My job — our job — as we turn both of these pages, is actually the same as it has always been: to stay connected to the previous pages, not to let doing so keep us from turning a new page, and to do both in ways that are bold, humble, and deepen our capacity for empathy. That process is as old as the story of Sarah, Abraham, and God that we read on Rosh Hashanah. As in all great stories, this one invites us to be each of the characters, empowering us to turn to new pages even in the face of death, and always for life.

Sarah tells Abraham to “Cast out that slave-woman [Hagar] and her son [Ishmael], for the son of that slave shall not share in the inheritance of my son, Isaac.”

“The matter distressed Abraham greatly…but God said to Abraham, ‘Do not be distressed over the boy or the slave; Whatever Sarah tells you, do as she says.’”

Talk about turning pages! And whether they are turning for life, as both Sarah and God seem to see it, or for death, as Abraham worries (and Hagar will soon assume to be the case as she and her son are left in the desert, their food and water exhausted), this is a moment when the pages of all of their stories are turning.

Sarah is bold to the point of ugliness. Abraham is humble to the extent that he overcomes his reservations and carries out both Sarah’s and God’s commands. God is empathic in not only saving Hagar’s and Ishmael’s lives but in promising Ishmael his own great nation and the pledge that God will be with him.

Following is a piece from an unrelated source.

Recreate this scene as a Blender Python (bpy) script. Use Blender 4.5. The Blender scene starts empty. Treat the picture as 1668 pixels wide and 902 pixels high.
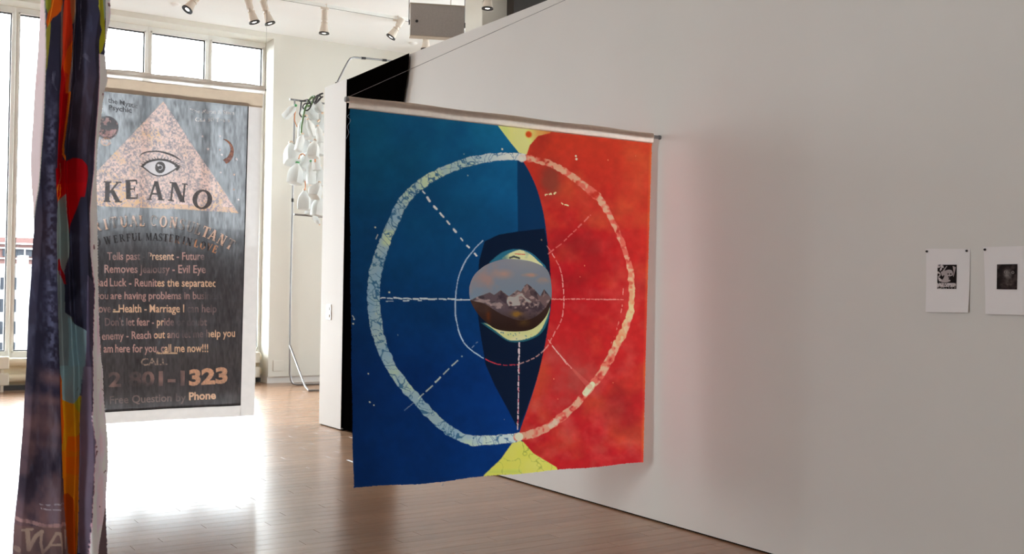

Sarah, Abraham, God. Who was right in the story? Who was wrong? Each of them. None of them. The truth is, we cannot know, certainly not as much as we often think we do. 

What we can know is that we are all of them, albeit in diverse ways and at various times. What we can know is that in appreciating how we are all each of them, we can nurture the kind combination of boldness, humility, and empathy that help us all to turn new pages: within ourselves, with others in our lives, and with the world whose birthday we celebrate, even as we remember those no longer in it.